Luis Chuquimes is an elder in the tiny village of San Pablo, a few hours' hike from the falls. Tourists were unknown in San Pablo before word spread about Gocta last spring. Now Chuquimes' little cantina serves as an unofficial visitors center. According to the wrinkled sign-in book on his bar, more than 70 people had made the trip by the time I got there at the end of the dry season. On the other side of the valley, another village has logged just over 1,000 Gocta tourists. It's mostly Peruvians so far, eager to see the new national icon. A couple of Israelis and Germans had come . No Americans had signed in yet.

"We knew it was there," Chuquimes said as he delivered bottles of beer and Inca Kola to a group of Gocta-bound students from Chiclayo, a day's drive away. "But we didn't know it was one of the tallest in the world."

It took a German engineer named Stefan Ziemendorff, working on a nearby water project, to realize that the nameless falls might boast world-class specs. He got the Peruvian government to survey it, checked his National Geographic stats and called a press conference. Gocta came in at 2,532 feet, which put it, by Ziemendorff's reckoning, at No. 3 in the world.

Or not. It turns out that waterfall ranking is, well, rancorous. Waterfall people - who are a lot like train people and lighthouse people - are burning up the discussion boards, debating Gocta's place on the charts with fierce references to seasonal flow, degree of slope and something called "freeleap." (Partisans of certain Norwegian cascades have bordered on rude.)

All of which makes Peru's bold claim such a brilliant stroke of marketing. Whether or not Gocta deserves the bronze, "third highest" gives it instant Seven Wonders cred. That ensures tourist interest in a spectacular but little-known region that really does have a lot to offer anyone lured in.

"I don't know if it's the third-highest waterfall on Earth, but I know it's a very high waterfall," said Peter Lerche, a German anthropologist who has lived here since 1980. "It gives us a diversity of attractions. We have rivers, lakes, archaeology and now this waterfall."

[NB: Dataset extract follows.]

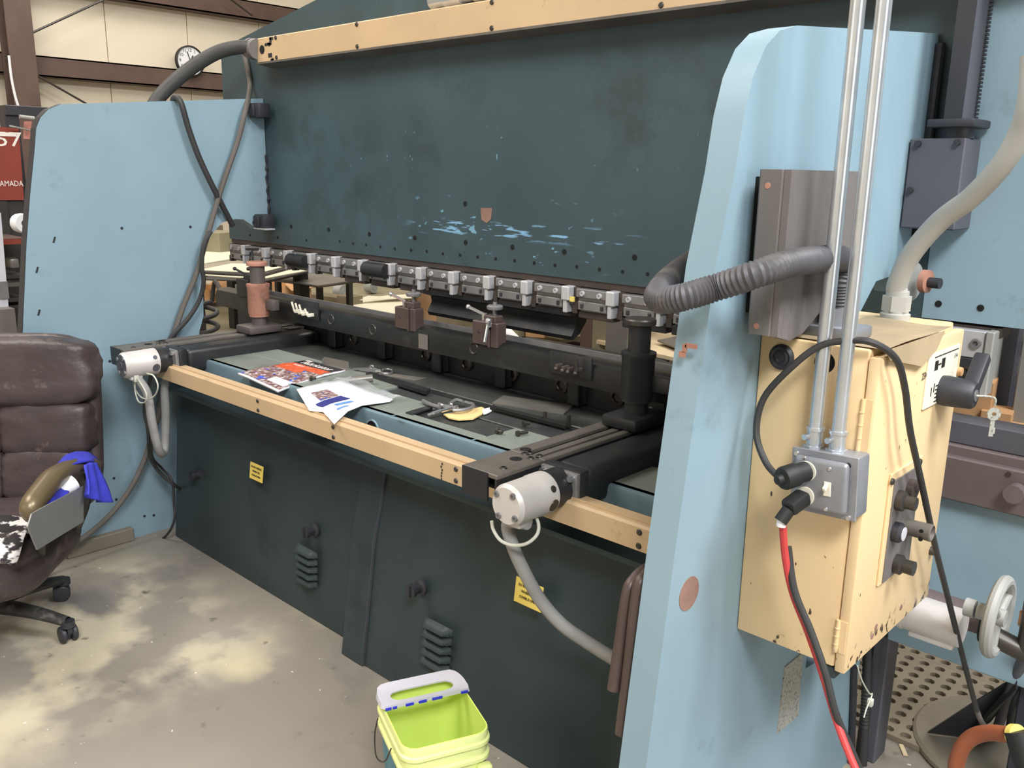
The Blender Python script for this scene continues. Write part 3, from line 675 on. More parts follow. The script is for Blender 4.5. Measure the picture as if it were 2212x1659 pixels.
# three stop blocks clamped on the bar
def lever(b, base, d, L, up=.012):
    base = V(base); d = V(d).normalized(); b.cyl(base, base + V((0, 0, .026)), .010, n=14); t = base + V((0, 0, .022))
    b.tube([t, t + d * L * .5 + V((0, 0, L * .18)), t + d * L + V((0, 0, L * .36))], .0055, 8, 3); b.ball(t + d * L + V((0, 0, L * .36)), .009, n=10)
def stop(u, v, w, dark, second):
    c = P(u, v, 1, YBAR - .012); x = c.x; y0 = YBAR - .006; zb = 1.022
    mt = BLACK if dark else BLOCKBR
    b = B(); b.bx(x - w / 2, x + w * .16, y0, y0 + .05, zb, zb + .082, .003, 1); b.bx(x + w * .17, x + w * .22, y0 - .002, y0 + .045, zb - .004, zb + .078, .001, 1); b.bx(x + w * .23, x + w / 2, y0 + .004, y0 + .05, zb - .004, zb + .082, .003, 1)
    b.bx(x - w * .12, x + w * .36, y0 + .01, y0 + .05, zb + .08, zb + .104, .003, 1); S = ob('stop_block', b, mt, BG)
    p = c + V((-w * .22, -.003, .0)); b = B(); b.lathe([(0, .001), (.006, .001), (.008, -.002)], (x - w * .22, y0, zb + .045), (0, -1, 0), 12); ob('set_screw', b, BOLT, S)
    b = B(); lever(b, (x - w * .20, y0 + .025, zb + .08), (-1, -.35, 0), .062); ob('lever_handle', b, CHROME if not dark else CHARC, S)
    b = B(); b.cyl((x + w * .18, y0 + .03, zb + .1), (x + w * .18, y0 + .03, zb + .15), .007, n=12); b.lathe([(0, .125), (.026, .125), (.028, .129), (.028, .136), (.024, .139), (0, .139)], (x + w * .18, y0 + .03, zb), (0, 0, 1), 26); ob('thumb_wheel', b, STEEL if not dark else BLACK, S)
    b = B(); b.cyl((x + w * .18, y0 + .03, zb + .14), (x + w * .18, y0 + .03, zb + .185), .003, n=8); ob('threaded_stem', b, BOLT, S)
    if second:
        b = B(); lever(b, (x + w * .26, y0 - .006, zb + .07), (.02, -.3, -1), .02); b.tube([V((x + w * .27, y0 - .012, zb + .085)), V((x + w * .25, y0 - .025, zb + .02))], .006, 8, 0); b.ball((x + w * .27, y0 - .012, zb + .09), .012, n=12); ob('lock_lever', b, CHROME, S)
    return x, y0, zb, S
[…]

The Chachapoyas area of northern Peru already attracts two kinds of tourists: birders and a trickle of hard-core archaeology buffs, those who have already seen (or been turned off by) the hugely popular Machu Picchu (so commercial in places, you might call it Inca Inc.). That was my toehold in the region. I found a guide company willing to take me to the waterfall and show me around the archaeological highlights during a six-day flying visit. They paired me with another tourist, a California antiques dealer, who was fishing around for a Gocta visit. A photographer from Lima made it a threesome.